Langley Middle School seismic estimate $4.4 million

It'll cost nearly $4.4 million to bring Langley Middle School up to current seismic standards, the South Whidbey School District board was told Wednesday.

LANGLEY — It’ll cost nearly $4.4 million to bring Langley Middle School up to current seismic standards, the South Whidbey School District board was told Wednesday.

The amount was an estimate by Seattle consulting engineers ABKJ, which completed an $11,800 preliminary survey of eight buildings in the middle school complex last month.

Fred McCarthy, school superintendent, said the estimate is “a significant factor, and we’ll take it into consideration.”

He said the school board decided to spend another $3,000 to gather more information about the middle school, then put together a study and survey of all the district’s buildings,

“We’re still at the data-gathering stage,” he said. “We will want to see the overall picture before we make any decisions.”

The district is considering a multimillion replacement bond issue in February 2010 to upgrade facilities.

ABKJ architect Darren Johnston assured the board that the middle school buildings are not in danger.

“I believe the buildings are safe right now for student occupancy,” he said. “They have experienced earthquakes over the years, with minimal damage.”

“We want to assure our citizens that the buildings aren’t on the verge of falling down on the students,” McCarthy said. “These are very substantial buildings.

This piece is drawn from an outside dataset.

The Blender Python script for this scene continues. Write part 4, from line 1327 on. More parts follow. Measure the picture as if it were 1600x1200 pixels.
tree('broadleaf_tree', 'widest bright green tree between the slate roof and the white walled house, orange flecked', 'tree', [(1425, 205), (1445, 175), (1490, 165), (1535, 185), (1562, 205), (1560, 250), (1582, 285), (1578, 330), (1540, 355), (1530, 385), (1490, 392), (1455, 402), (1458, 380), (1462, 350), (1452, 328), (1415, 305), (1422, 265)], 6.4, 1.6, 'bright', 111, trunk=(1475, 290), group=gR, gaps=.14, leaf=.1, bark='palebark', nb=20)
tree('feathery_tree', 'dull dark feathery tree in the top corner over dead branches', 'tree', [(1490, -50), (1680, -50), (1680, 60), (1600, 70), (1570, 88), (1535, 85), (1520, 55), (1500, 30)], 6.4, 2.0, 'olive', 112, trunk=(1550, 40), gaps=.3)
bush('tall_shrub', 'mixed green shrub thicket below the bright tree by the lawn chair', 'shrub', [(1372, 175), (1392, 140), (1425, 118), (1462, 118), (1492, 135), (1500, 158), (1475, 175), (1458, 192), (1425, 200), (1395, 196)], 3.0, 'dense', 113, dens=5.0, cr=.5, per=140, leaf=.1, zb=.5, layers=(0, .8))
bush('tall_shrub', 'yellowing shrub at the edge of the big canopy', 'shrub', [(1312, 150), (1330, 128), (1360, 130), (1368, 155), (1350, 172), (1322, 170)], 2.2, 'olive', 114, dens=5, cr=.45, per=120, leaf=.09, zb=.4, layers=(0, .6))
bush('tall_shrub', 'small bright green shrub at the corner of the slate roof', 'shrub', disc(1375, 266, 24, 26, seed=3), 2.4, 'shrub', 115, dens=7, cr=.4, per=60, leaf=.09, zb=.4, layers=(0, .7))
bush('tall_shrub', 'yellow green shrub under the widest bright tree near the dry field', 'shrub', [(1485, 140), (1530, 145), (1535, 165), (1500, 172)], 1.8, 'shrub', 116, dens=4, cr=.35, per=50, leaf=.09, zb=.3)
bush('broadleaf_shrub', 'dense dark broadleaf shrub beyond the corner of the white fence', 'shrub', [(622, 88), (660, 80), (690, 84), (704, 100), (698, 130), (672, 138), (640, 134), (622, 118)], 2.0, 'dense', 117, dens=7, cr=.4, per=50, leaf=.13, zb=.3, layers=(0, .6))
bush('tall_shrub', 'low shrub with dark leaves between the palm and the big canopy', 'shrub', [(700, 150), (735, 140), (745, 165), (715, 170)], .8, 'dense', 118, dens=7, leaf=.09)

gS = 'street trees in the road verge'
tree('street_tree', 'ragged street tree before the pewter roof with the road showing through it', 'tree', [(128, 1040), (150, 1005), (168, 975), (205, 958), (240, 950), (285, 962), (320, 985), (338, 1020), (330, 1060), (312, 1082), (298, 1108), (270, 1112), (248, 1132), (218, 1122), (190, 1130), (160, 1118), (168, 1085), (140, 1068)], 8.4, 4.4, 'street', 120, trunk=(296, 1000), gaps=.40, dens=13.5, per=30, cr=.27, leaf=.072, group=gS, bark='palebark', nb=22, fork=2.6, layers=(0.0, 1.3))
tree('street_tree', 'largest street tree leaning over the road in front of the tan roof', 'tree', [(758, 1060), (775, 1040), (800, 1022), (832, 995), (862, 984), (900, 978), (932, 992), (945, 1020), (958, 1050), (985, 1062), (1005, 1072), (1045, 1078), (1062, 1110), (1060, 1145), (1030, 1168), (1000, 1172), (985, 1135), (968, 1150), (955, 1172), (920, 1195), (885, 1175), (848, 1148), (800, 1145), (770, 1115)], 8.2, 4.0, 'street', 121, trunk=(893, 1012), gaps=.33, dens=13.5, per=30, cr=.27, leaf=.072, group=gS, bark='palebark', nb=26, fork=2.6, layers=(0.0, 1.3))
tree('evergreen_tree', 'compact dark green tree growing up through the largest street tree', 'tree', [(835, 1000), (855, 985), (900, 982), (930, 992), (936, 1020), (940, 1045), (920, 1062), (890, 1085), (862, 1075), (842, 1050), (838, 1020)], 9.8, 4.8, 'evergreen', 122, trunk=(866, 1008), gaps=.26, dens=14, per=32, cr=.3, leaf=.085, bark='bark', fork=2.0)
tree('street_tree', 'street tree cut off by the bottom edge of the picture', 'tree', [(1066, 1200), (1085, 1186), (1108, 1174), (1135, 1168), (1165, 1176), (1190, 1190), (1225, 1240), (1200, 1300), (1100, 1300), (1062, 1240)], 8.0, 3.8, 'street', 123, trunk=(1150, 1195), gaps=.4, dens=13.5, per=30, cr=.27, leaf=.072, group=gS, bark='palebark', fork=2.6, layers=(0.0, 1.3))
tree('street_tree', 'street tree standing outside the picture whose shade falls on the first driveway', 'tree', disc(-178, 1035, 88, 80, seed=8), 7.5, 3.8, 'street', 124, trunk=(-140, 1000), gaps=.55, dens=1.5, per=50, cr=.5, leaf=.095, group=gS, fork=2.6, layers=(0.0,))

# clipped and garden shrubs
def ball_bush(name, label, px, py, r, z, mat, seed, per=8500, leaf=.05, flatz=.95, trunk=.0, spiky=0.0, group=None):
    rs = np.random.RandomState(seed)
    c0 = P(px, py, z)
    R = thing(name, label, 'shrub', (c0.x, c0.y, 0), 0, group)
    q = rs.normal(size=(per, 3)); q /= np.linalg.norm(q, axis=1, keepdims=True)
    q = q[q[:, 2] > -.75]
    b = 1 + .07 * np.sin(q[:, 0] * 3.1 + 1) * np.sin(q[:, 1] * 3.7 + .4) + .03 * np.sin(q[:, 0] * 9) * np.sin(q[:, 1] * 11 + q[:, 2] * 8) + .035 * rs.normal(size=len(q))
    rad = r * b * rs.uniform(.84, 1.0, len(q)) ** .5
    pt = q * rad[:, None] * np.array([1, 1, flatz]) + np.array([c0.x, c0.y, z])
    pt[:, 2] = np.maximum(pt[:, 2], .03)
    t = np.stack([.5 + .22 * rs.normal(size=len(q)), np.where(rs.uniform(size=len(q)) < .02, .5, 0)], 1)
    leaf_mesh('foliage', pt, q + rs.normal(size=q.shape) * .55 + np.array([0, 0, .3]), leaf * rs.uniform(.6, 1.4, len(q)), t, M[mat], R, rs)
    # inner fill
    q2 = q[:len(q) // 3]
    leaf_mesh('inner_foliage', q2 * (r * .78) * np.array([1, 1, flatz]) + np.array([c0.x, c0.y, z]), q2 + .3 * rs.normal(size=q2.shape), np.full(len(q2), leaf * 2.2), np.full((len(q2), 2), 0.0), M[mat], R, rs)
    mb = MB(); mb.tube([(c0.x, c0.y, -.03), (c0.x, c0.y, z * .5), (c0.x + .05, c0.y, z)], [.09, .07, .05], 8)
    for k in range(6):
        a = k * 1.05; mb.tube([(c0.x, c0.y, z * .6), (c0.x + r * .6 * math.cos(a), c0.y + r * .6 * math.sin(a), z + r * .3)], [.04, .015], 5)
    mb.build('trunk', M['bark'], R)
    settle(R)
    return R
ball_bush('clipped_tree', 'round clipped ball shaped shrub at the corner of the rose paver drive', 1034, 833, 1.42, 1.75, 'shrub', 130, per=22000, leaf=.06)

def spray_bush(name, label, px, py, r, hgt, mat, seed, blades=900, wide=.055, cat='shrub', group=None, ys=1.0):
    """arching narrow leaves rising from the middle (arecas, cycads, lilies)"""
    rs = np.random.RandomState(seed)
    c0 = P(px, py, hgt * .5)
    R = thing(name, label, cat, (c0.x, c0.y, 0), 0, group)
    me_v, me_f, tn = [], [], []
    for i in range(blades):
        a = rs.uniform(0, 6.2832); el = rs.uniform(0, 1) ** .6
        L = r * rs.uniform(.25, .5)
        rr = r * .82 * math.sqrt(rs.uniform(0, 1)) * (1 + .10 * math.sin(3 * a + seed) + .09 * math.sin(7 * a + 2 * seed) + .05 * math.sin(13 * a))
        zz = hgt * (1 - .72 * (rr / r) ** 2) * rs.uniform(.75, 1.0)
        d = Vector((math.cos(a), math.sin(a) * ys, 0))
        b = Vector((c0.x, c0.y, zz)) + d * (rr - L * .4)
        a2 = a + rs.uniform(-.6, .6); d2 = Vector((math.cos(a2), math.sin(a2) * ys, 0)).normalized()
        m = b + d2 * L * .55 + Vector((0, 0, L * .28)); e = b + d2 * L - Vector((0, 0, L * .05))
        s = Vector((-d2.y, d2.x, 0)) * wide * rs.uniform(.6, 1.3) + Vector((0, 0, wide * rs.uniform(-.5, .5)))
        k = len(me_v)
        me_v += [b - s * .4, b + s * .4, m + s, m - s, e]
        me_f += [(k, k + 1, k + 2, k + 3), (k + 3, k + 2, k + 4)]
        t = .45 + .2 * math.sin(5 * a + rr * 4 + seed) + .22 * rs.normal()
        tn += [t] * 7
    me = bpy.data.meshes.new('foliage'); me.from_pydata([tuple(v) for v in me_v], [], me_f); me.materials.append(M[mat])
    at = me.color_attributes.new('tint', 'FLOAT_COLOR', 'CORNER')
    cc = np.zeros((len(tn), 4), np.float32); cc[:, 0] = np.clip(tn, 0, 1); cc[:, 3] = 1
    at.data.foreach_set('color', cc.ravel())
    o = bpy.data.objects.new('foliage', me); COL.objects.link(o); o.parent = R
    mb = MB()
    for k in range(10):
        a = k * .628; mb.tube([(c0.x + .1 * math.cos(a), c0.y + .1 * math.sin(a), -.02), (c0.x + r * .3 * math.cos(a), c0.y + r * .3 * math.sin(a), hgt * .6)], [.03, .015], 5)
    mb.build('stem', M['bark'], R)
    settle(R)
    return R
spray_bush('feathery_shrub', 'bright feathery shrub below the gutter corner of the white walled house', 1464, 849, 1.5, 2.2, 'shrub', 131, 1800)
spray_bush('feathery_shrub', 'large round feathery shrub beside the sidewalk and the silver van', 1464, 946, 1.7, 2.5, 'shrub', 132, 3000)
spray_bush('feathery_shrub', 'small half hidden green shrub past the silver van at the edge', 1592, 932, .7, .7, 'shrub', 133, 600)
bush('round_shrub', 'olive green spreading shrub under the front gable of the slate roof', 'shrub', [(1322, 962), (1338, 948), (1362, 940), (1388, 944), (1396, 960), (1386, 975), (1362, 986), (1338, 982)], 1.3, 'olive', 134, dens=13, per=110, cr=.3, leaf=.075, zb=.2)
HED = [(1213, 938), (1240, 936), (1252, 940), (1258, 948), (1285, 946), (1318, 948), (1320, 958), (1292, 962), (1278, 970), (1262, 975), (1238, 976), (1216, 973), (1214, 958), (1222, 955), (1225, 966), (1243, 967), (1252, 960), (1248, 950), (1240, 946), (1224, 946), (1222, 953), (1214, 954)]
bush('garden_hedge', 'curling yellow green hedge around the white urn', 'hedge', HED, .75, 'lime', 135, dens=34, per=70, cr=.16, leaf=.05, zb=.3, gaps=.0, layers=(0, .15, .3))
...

We are asking questions about their long-term use.”

Of the eight structures observed, the two-story classroom building is the oldest, built in 1935. The original elementary school was built in 1940, the original gymnasium in 1949 and the remaining buildings prior to 1961.

The survey revealed a number of flaws consistent with old age, such as some masonry problems, too many single-pane windows, some deteriorated or missing fittings and some soil erosion around the foundations.

Of primary concern was a recommended upgrade in the way the buildings are attached to their foundations and to each other, and how to retrofit them with the latest systems considered necessary to ride out an earthquake.

McCarthy said John Riley, a local structural engineer, and John Carty, a former school board member who had been instrumental in previous construction and remodeling of the district’s buildings, were at Wednesday’s meeting to ask technical questions about the seismic report on behalf of the board.

“I believe we got a very thorough study,” McCarthy said.